More reflections from my journal...
“Lord, I feel as though I have gotten nowhere, but yet somewhere
is where I have gotten. You have been
training me. I have not always
cooperated, nor liked it. Please forgive
me for my unwillingness.
In many ways I have
become lazy and yet in others I am more fit than ever. Such is the contradiction. One moment I can be fine and the next,
fighting a torrent of tears - like last night.

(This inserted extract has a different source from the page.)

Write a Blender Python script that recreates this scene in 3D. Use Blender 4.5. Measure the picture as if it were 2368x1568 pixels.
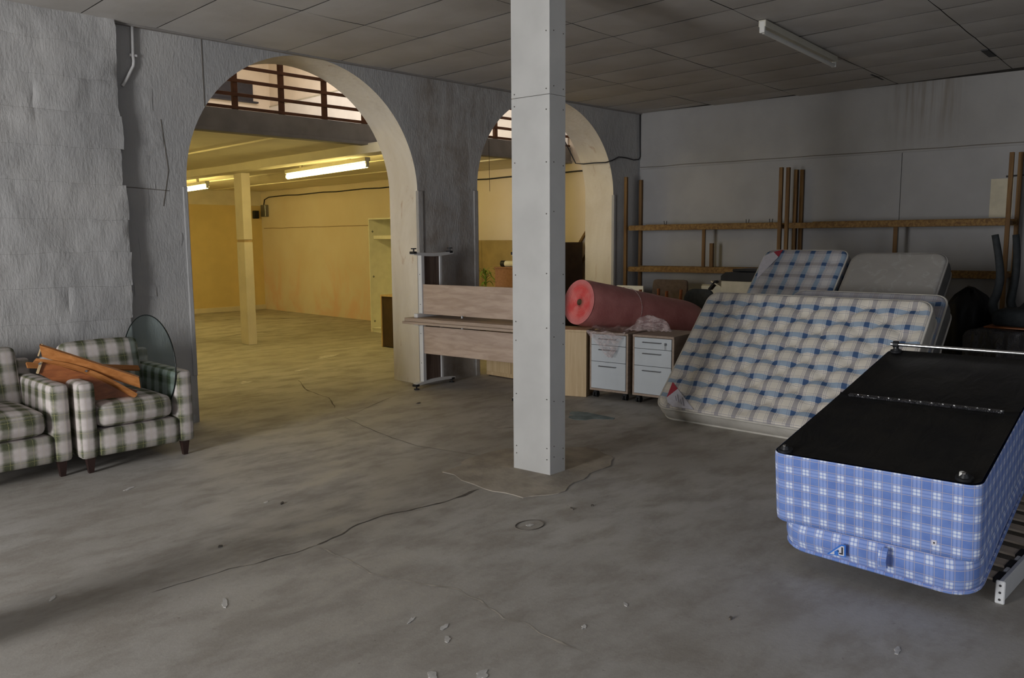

The images I still fight. Even
now my eyes are filled with tears ready to burst at the thought of her on that
day.
Thank you Lord that we are not left
to our own vices and ways. Thank you for
giving us a map - a path - your word.
Forgive me for not taking it as my daily delight. Many fears run rampant in my heart. Mostly, I am afraid to trust you. I am fearful that I am being set up for yet
another painful torrent and trial. And
the reality is that I may. For surely
trials will come, so in one sense we are always being set up for the next
“event” in our lives.
But then on the
other, surely there are seasons of rest.
Seasons of fruitfulness. Seasons
on the mountaintop. Could this be one
that He is leading us to? I would like
to hope so, but in that is pain and futility because in reality no one, but He
knows. And possibly that is the
point. To rest in the now - in what is
before us today - in what we know, not in what we don’t know. Sure we can speculate, but where does that
get us? More worry. Help me to see the now and to accept the now
as it is, not as what I want it to be and not even as it will be tomorrow, but
as it is today.
I love you Lord and want
to trust You. Lead me day by day to
trust in you, not for tomorrow and the next and the next that has yet to
happen, but simply for today - for what is now.
Amen.”
I hope my vulnerability has in some way helped you.